Bond's actions are spectacular and he enjoys a plush lifestyle, although operationally, he tends to be neither secret nor servile nor especially intelligent. He is a serial womaniser, a borderline alcoholic, a compulsive gambler, and a public school snob.

Although the books were a worldwide phenomenon, James Bond is best known from the Eon Productions film series, 24 of which have been made as of 2023. Bond has been portrayed in these films by actors Sean Connery, George Lazenby, Roger Moore, Timothy Dalton, Pierce Brosnan, and Daniel Craig. Recurring characters in the series, mainly Bond's SIS colleagues, have been played by Bernard Lee, Lois Maxwell, Judi Dench, Colin Salmon, and others. Playing the "Bond Girl" or the "Bond Villain" has come to be seen as a career highlight in the acting profession. Among the more memorable of these performances have been those by Ursula Andress, Honor Blackman, Halle Berry, Robert Shaw, Lotte Lenya, Harold Sakata, Gert Frobe, Richard Kiel, and Donald Pleasance who was the first to openly play Bond's arch-enemy Ernst Stavro Blofeld.[1]

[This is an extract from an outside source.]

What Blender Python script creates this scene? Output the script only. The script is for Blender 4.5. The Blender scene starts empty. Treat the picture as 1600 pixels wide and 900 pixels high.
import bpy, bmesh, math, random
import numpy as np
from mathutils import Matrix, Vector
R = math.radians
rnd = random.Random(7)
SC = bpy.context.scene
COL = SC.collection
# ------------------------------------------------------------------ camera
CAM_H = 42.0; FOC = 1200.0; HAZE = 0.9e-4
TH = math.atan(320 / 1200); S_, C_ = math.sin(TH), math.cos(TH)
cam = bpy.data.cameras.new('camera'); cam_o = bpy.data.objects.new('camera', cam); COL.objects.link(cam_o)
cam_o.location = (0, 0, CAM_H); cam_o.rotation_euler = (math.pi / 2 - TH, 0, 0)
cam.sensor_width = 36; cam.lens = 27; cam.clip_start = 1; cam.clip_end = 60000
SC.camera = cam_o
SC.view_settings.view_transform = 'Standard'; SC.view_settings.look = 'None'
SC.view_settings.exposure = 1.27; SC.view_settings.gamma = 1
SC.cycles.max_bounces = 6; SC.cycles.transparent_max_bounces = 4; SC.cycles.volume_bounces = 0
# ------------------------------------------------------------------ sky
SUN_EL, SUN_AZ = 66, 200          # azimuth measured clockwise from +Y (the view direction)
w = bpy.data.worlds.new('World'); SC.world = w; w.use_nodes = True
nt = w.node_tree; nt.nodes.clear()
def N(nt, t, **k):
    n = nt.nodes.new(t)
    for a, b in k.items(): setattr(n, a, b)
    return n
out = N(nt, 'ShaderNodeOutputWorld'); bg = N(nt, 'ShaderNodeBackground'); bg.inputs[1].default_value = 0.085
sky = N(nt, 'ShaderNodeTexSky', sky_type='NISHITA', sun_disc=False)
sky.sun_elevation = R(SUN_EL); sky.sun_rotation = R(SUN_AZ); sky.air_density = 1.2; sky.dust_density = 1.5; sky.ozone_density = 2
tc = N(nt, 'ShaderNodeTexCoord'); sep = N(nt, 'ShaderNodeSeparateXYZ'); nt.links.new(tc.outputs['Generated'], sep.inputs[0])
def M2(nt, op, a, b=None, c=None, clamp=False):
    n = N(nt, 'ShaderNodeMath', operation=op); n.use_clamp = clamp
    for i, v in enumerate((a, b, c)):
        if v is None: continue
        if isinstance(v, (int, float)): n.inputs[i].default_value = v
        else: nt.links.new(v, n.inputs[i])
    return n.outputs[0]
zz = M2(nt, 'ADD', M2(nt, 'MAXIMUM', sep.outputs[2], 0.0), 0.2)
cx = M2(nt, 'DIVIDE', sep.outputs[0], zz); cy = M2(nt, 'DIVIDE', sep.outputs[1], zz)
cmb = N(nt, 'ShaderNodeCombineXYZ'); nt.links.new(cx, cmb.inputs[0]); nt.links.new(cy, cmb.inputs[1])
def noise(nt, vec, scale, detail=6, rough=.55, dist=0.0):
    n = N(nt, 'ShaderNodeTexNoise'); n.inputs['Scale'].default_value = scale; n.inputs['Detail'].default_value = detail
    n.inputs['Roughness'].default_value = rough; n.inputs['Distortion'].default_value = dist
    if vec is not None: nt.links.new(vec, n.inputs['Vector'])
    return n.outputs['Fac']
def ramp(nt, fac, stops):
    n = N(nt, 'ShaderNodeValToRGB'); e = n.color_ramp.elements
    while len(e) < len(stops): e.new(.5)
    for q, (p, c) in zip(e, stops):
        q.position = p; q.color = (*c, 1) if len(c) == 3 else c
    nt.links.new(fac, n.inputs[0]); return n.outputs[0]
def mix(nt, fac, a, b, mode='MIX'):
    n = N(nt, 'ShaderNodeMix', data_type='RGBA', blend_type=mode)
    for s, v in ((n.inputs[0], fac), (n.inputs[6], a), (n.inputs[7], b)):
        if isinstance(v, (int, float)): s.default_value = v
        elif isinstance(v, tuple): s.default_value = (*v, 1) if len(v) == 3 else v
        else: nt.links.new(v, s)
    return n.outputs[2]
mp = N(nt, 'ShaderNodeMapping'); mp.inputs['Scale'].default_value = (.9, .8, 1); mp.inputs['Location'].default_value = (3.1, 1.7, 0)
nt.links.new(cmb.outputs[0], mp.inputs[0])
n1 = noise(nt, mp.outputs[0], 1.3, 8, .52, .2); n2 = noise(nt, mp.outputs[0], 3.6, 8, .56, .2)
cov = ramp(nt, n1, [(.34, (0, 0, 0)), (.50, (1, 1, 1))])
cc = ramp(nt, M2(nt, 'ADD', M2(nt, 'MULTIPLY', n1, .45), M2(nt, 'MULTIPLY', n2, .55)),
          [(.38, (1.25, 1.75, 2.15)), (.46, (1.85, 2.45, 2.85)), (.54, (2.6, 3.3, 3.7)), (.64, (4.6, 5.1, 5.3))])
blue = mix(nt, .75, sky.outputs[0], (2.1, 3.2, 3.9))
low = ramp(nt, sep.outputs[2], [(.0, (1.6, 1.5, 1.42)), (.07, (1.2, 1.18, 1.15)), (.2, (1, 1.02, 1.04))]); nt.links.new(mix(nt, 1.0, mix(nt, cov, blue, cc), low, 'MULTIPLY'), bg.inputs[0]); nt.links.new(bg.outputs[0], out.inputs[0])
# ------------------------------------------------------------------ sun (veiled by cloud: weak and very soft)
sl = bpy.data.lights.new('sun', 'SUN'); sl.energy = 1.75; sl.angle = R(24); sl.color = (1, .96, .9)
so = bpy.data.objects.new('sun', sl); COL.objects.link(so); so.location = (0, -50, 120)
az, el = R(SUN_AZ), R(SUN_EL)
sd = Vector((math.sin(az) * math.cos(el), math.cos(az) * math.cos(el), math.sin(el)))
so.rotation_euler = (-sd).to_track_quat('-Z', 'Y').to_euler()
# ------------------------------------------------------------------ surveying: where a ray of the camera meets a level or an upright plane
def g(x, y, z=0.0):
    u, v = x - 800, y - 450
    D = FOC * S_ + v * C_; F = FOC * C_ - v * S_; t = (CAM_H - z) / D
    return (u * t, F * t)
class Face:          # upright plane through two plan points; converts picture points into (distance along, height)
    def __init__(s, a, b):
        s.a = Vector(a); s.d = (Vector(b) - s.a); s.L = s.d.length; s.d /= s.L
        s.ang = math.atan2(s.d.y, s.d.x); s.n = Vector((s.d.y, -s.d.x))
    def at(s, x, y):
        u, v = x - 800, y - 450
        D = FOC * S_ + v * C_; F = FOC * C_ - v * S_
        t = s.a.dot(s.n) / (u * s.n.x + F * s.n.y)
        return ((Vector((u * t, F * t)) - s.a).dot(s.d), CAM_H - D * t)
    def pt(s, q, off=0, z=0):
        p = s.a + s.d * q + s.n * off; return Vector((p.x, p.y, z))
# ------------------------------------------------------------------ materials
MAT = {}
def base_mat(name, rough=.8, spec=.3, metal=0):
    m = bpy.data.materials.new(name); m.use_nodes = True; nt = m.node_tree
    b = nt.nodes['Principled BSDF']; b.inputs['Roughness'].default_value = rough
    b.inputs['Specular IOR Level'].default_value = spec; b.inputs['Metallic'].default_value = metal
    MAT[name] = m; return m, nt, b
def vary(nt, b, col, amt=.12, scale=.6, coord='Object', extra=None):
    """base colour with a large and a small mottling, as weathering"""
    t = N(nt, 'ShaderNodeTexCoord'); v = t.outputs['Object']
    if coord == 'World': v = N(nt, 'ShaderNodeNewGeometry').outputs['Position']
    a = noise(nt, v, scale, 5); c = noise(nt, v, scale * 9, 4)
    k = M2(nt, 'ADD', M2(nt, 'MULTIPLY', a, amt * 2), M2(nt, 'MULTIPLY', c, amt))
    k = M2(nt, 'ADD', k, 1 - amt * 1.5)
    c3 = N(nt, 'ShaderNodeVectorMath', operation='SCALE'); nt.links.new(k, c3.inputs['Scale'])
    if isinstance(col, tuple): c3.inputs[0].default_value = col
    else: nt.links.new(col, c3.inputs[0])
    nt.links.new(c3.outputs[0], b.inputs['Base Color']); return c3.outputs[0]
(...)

The first Bond novel was Casino Royale, but the first book to make it to the big screen was Dr. No, filmed in 1962 with Sean Connery as James Bond. At the time, the rights for Casino Royale were unavailable, and the holders eventually made a spy spoof in 1967 very loosely based on Fleming's book, starring David Niven and Peter Sellers. Eventually, the rights to Casino Royale were made available to the producers of the film franchise, and 2006's Casino Royale appeared with Daniel Craig as 007, in a more faithful adaptation of the book. Another rights issue arose with 1965's Thunderball, which was remade some years later in an unofficial production with Connery, Never Say Never Again.

Footnotes

  1. See filmography for a full list.